Sunday, November 18, 2012

Pumpkin Mac & Cheese with Roasted Mushrooms & Broccoli

I find that, when Duff Man is out of town, I often revert to a vegetarian diet.  It's not for any particularly noble reason--I'm just too lazy to thaw out meat when I can cook a perfectly delicious meatless meal as soon as I get home.

Earlier this week, I took a look around my kitchen to figure out what I could make for dinner.  I had pasta, broccoli, pumpkin, mushrooms and all the usual pantry staples.  So I threw it all in a pot and made Pumpkin Macaroni & Cheese with Roasted Mushrooms and Broccoli.

It was delicious and I had plenty of leftovers for lunch for the rest of the week.

My friend Kate kindly pointed out that it's not actually macaroni.  But really, just use whatever past you've got laying around.

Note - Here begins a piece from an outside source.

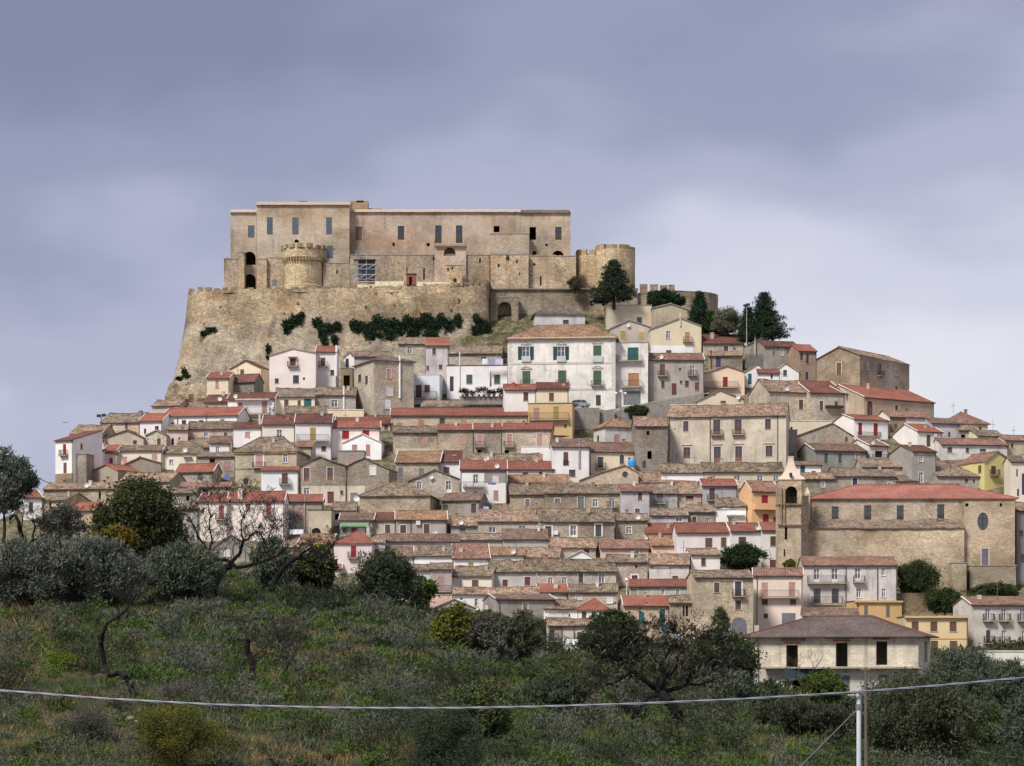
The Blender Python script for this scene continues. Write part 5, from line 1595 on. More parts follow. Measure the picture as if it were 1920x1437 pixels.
IVY = [('small ivy patch hanging left of the others on the bastion', [(540, 606, 10, 6), (552, 600, 7, 7), (562, 598, 6, 9), (566, 590, 3, 5), (537, 616, 5, 7)]),
       ('two-tailed ivy patch on the bastion left of the long ivy belt', [(594, 604, 8, 7), (606, 616, 9, 8), (620, 614, 8, 5), (632, 610, 6, 5), (604, 628, 6, 9), (608, 640, 4, 6), (627, 636, 5, 7)]),
       ('left part of the long dark ivy belt on the bastion', [(664, 608, 7, 7), (676, 612, 10, 8), (692, 616, 10, 10), (708, 606, 8, 14), (722, 612, 9, 12), (738, 608, 9, 10), (748, 616, 8, 10), (700, 630, 14, 8), (730, 626, 10, 8)]),
       ('right part of the long dark ivy belt on the bastion', [(764, 606, 9, 14), (780, 608, 10, 10), (798, 600, 9, 12), (812, 612, 10, 14), (826, 600, 7, 10), (840, 610, 9, 12), (858, 600, 6, 10), (772, 626, 8, 8), (806, 628, 12, 7)]),
       ('rounded ivy mass at the right corner of the bastion', [(893, 598, 6, 8), (900, 610, 12, 12), (910, 620, 9, 16), (914, 640, 6, 12), (890, 620, 6, 8)]),
       ('thin ivy strand left of the pale pink gable', [(503, 655, 3, 8), (503, 668, 2, 8)]),
       ('small shrub growing from the bastion face at left', [(382, 626, 5, 5), (391, 622, 4, 6), (400, 618, 4, 4)]),
       ('green tuft at the left foot of the bastion', [(336, 710, 6, 3), (346, 698, 4, 6), (350, 706, 6, 3)])]
for k, (lab, blobs) in enumerate(IVY):
    x0, y0 = blobs[0][:2]
    root = empty('ivy', at(x0, y0, on_bastion(x0, y0) - .5))
    tag(root, lab, 'ivy', 'ivy on the bastion')
    cs, sp, ct_ = [], [], []
    for px, py, rx, ry in blobs:
        Yq = on_bastion(px, py) - .45
        if k == 7:
            Yq -= 6
        cs.append(at(px, py, Yq) - root.location)
        mp = Yq / F
        sp.append((rx * mp * .55, .22, ry * mp * .55))
        ct_.append(int(90 + rx * ry * 5))
        for q in range(3 if k < 5 else 0):
            fx, dl = rs.uniform(-.8, .8), rs.uniform(.6, 1.9)
            cs.append(at(px + fx * rx, py + ry * dl, Yq - .05) - root.location)
            sp.append((.14, .12, ry * mp * .38))
            ct_.append(int(14 + ry * 3))
    link('leaves', leaf_mesh('leaves', cs, sp, ct_, .42, 50 + k), 'ivy_leaves', root, (.030, .052, .026, 1) if k < 6 else (.035, .05, .02, 1))

# scaffold, red site hut, screens and the parked car on the castle level
sc_ = empty('scaffolding', at(667, 530, 517))
tag(sc_, 'grey tube scaffolding tower against the castle wall', 'scaffolding')
L0 = sc_.location
for x in (668, 671, 687, 704):
    for dY in (0, 1.6):
        m = MB()
        m.tube(at(x, 532, 517 + dY) - L0, at(x, 486 if x in (671, 704) else 470 + dY, 517 + dY) - L0, .09, n=5)
        put('pole', m, 'galvanised', sc_, hexc('aeb3ba'))
for py in (496, 505, 515, 524, 487):
    m = MB()
    a, c_ = at(667, py, 516.9) - L0, at(706 if py > 490 else 714, py, 516.9) - L0
    m.tube(a, c_, .08, n=5)
    put('ledger', m, 'galvanised', sc_, hexc('b9bec6'))
for py in (496.5, 515.5, 528):
    m = MB()
    a, c_ = at(669, py, 517) - L0, at(705, py, 517) - L0
    m.box(a.x, c_.x, a.y, a.y + 1.6, a.z - .08, a.z)
    put('deck', m, 'galvanised', sc_, hexc('d3d6da'))
for py in (505, 524):
    m = MB()
    m.tube(at(671, py, 516.8) - L0, at(687, py - 9, 516.8) - L0, .06, n=5)
    m.tube(at(687, py, 516.8) - L0, at(704, py - 9, 516.8) - L0, .06, n=5)
    put('brace', m, 'galvanised', sc_, hexc('a5abb3'))
m = MB()
a, c_ = at(663, 487, 516.6) - L0, at(705, 484, 516.6) - L0
m.box(a.x, c_.x, a.y, a.y + 2.4, a.z, a.z + .12)
put('shelter_roof', m, 'painted_metal', sc_, hexc('5d4a44'))

m = MB()
a, c_ = at(672, 527, 518.8) - L0, at(704, 488, 518.8) - L0
m.box(a.x, c_.x, a.y, a.y + .05, a.z, c_.z)
put('shade_panel', m, 'cloth', sc_, hexc('66625e'))  # dark sheet painting the shaded void behind the scaffold

hut = empty('site_hut', at(760, 534, 515))
tag(hut, 'small red site hut with dark doorway on the bastion top', 'hut')
m = MB()
a, c_ = at(762, 534, 515) - hut.location, at(779, 514, 515) - hut.location
t_ = (c_.x - a.x)
m.box(0 + a.x, a.x + t_ * .28, 0, 2.2, 0, c_.z)
m.box(a.x + t_ * .28, a.x + t_ * .62, 0, 2.2, c_.z - .6, c_.z)
m.box(a.x + t_ * .62, c_.x, 0, 2.2, 0, c_.z)
m.box(a.x + t_ * .28, a.x + t_ * .62, 1.6, 2.2, 0, c_.z - .6)
put('walls', m, 'painted_wood', hut, hexc('8a564b'))
m = MB()
m.box(a.x - .15, c_.x + .15, -.2, 2.4, c_.z + .002, c_.z + .12)
put('roof', m, 'painted_wood', hut, hexc('7c4a42'))
for x0, x1, yt, lab in ((703, 757, 527, 'long cream site screen left of the red hut'), (782, 850, 528, 'long cream site screen right of the red hut'), (670, 703, 533, 'short cream site screen below the scaffolding')):
    o = empty('site_screen', at(x0, 543, 513.4))
    tag(o, lab, 'screen', 'cream screens on the bastion')
    wall_box(o, 'panel', x0, x1, yt + .4, 543, 513.4, 'concrete', 'e0d2ae', .2)
    wall_box(o, 'top_rail', x0 - .6, x1 + .6, yt, yt + .4, 513.35, 'concrete', 'd8caa6', .3)


def car(label, px, py, Y, length, rz, color, group=None):
    """small car: body, cabin glass, wheels"""
    root = empty('parked_car', at(px, py, Y), rz)
    tag(root, label, 'car', group)
    hw = .85
    prof = [(-.5, .32), (-.5, .78), (-.46, .92), (-.36, .96), (-.25, 1.45), (-.18, 1.52), (.12, 1.52), (.20, 1.46), (.33, .98), (.47, .86), (.5, .7), (.5, .32)]
    P_ = [(x * length, z) for x, z in prof]
    m = MB()
    m.poly([(x, -hw, z) for x, z in P_][::-1])
    m.poly([(x, hw, z) for x, z in P_])
    for i in range(len(P_)):
        a, c_ = P_[i], P_[(i + 1) % len(P_)]
        m.poly(((a[0], -hw, a[1]), (c_[0], -hw, c_[1]), (c_[0], hw, c_[1]), (a[0], hw, a[1])))
    put('body', m, 'car_paint', root, hexc(color))
    for sgn in (-1, 1):
        m = MB()
        for xa, xb, xc, xd in ((-.33, -.06, -.08, -.25), (-.03, .28, .17, -.03)):
            m.poly([(x * length, sgn * (hw + .006), z) for x, z in ((xa, 1.0), (xb, 1.0), (xc, 1.42), (xd, 1.42))][::sgn])
        put('side_window', m, 'glass', root, hexc('23272c'))
    for xa, za, xb, zb_ in ((-.357, 1.0, -.26, 1.42), (.33, 1.0, .205, 1.43)):
        m = MB()
        s_ = .012 if xa > 0 else -.012
        m.poly([((x + s_) * length, y, z + .01) for x, y, z in ((xa, -hw + .1, za), (xa, hw - .1, za), (xb, hw - .14, zb_), (xb, -hw + .14, zb_))])
        put('windscreen', m, 'glass', root, hexc('2b3036'))
    for x in (-.31, .31):
        for y in (-hw + .08, hw - .08):
            m = MB()
            m.tube((x * length, y - .11, .32), (x * length, y + .11, .32), .32, n=14)
            w_ = put('wheel', m, 'rubber', root, hexc('191919'))
            m = MB()
            s_ = -1 if y < 0 else 1
            m.tube((x * length, y + s_ * .108, .32), (x * length, y + s_ * .125, .32), .19, n=10)
            put('rim', m, 'galvanised', w_, hexc('9a9a9c'))
    for x, c_ in ((-.503, 'b02020'), (.503, 'd8d8d0')):
        for y in (-.6, .6):
            m = MB()
            m.box(x * length - .02, x * length + .02, y - .14, y + .14, .66, .8)
            put('lamp', m, 'plastic', root, hexc(c_))
    return root


car('dark off-road car parked below the castle tower', 1122, 573, 516, 4.1, .12, '23262c')
car('pale grey car half hidden by the street wall at the palazzo', 1087, 765, 468.5, 4.0, .5, 'aab2ba')

# ------------------------------------------------------------------ the church
church = empty('church', at(1500, 1112, 380))
tag(church, 'long tan stone church with red nave roof and bell tower', 'church')
kp = dict(parent=church, found=5, solid=True, gut=False)
CC = 'b7a285'
H('', 1517, 1904, (936, 932), 1112, 911, 'h', 'C', 'r', '1566,950,13,27,d;1627,948,13,27,d;1688,948,13,27,d;1764,946,13,27,d', **kp, Y=387, D=13, hin=8.5, rcolor='c17f6e', wname='nave_wall', rname='nave_roof', color=CC, ov=.35)
H('', 1493, 1808, (994, 987), 1112, 975, 's', 'C', 'o', '', **kp, Y=381, d=4.8, D=4.8, wname='aisle_wall', rname='aisle_roof', color='bba37e')
H('', 1808.5, 1903, 939, 1118, 939, 'f', 'C', 'P', '1843,961,21,34,dO;1847,1029,13,31,kS;1813,944,6,6,n;1877,944,5,6,n', **kp, Y=382, D=4.6, wname='transept_wall', rname='transept_top', color='b3996f')
H('', 1818, 1905, (1061, 1061), 1118, 1061, 'f', 'C', 'g', '', **kp, Y=380.5, D=2, wname='transept_base', rname='base_top', color='a99572')
H('', 1785, 1812, (1056, 1056), 1118, 1056, 'f', 'C', 'g', '', **kp, Y=379, D=4, wname='buttress', rname='buttress_top', color='b09a76')
H('', 1488, 1516, 931, 1112, 931, 'f', 'C', 'c', '1501,944,4,6,n', **kp, Y=380, D=5, wname='stair_turret', rname='turret_top', color='c0ad8b')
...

I will also note that I didn't actually measure anything so... well, your results may vary.  I'm also doubling the recipe since I used 1/2 lb of pasta and that just seems silly to put into a recipe.

Pumpkin Mac & Cheese with Roasted Mushrooms & Broccoli

12 oz crimini mushrooms, cleaned and halved
1 head of broccoli, chopped
2 cups pureed fresh pumpkin (yes, I really do keep this in my freezer)
1 lb. macaroni, shells, or whatever other pasta you desire
3 Tbsp butter
3 Tbsp flour
1 cups milk
2 cups sharp cheddar cheese
salt & pepper to taste
Grapeseed oil (or canola or vegetable oil if that's what you have)
Optional: 1 tsp cinnamon & 1/4 tsp nutmeg OR chopped fresh sage

Preheat the your oven to 425 degrees F.  Toss the mushrooms & broccoli with a few tablespoons of oil--just enough to give them a light coating.  Lay them in a single layer on a baking sheet (I lined mine with a silpat) and roast for 15 minutes, turning halfway.

In the meantime, put on a large pot of water to boil for the pasta.  Once the water has boiled, add a heft pinch of salt and then cook the pasta until al dente.  Reserve 1 cup of pasta water before draining.

Melt the butter in a large pot over medium heat.  When the bubbles have melted away, add the flour and whisk until there are no lumps.  Continue stirring and allow the roux to cook for about 5 minutes.  Slowly add in the milk and continue to whisk until thickened.  Add the pumpkin and stir until smooth.  A handful at a time, whisk in the cheese and stir.  Once the first addition has melted, add the next until all of the cheese has been added.  Season with salt and pepper (and any other herbs/spices you'd like to add.)

Add the pasta to the pumpkin cheese sauce mixture.  If the sauce is too thick, add some of the pasta water until it reaches the desired consistency.  Stir in the broccoli and mushrooms (or just pile them on top!)


Wednesday, November 14, 2012

Strength, Vulnerability, and Grace: Natarajasana

In person, I'm not a really "touchy feel-y" person.  Oh sure, I'm passionate and opinionated.  But the big things, the emotions I need to sort out within my own head and heart, the important things--I don't let on how I'm processing those.

Except in yoga.  Yoga is where I learned to process those emotions, to acknowledge them and let them go.  At my studio, we often joke about the "yoga mumbo jumbo," our affectionate term for the spiritual and emotional lessons we give and take through our practice.

To me, a pose only feels truly authentic when I know why I'm practicing it.  What is the lesson I should learn from the asana?  As a teacher, when I approach class planning from this standpoint--by starting with why--I nearly always end up with a class I'm proud of.  

So in planning this week's class I turned to my emotions.  And lately, I've felt conflicted.  One of my dearest friends is, at this very moment, moving 2,000 miles away from here.  I am thrilled--over the moon--for her and the opportunity she has for herself and her family.  But I am also deeply saddened that I won't get to see her nearly as often.  The two of us have talked (a little... she's not particularly touchy feel-y either) about that conflict--the excitement and apprehension of such a big move.

So that's where I started planning my class this week.  Excitement and apprehension.  The need to feel secure balanced with the need to take a risk.  I needed a balance pose where I could root into the earth but still engage my core and open my heart.  

I settled on Natarajasana.  

My friend and teacher training classmate Sarah in Natarajasana
Natarajasana, also known as "dancer," "king dancer," or "standing dancer," requires a strong connection to the earth, an engaged core, and an open heart.  Finding a strong connection from my standing leg into the earth grants me security both physically and energetically.  Engaging my core not only protects the low back and stabilizes the pose, but also enlivens the third chakra--responsible for my personal power and sense of self.  While I feel less secure standing on one leg, a strong core allows me to safely open my heart through the physical backbend and to the emotional challenges provided by changes in life.  

I chose Natarajasana because it requires strength, flexibility, an open heart, and a little bit of grace. Natarajasana allows me--and my students--to find the inner strength to open our hearts and let them fly.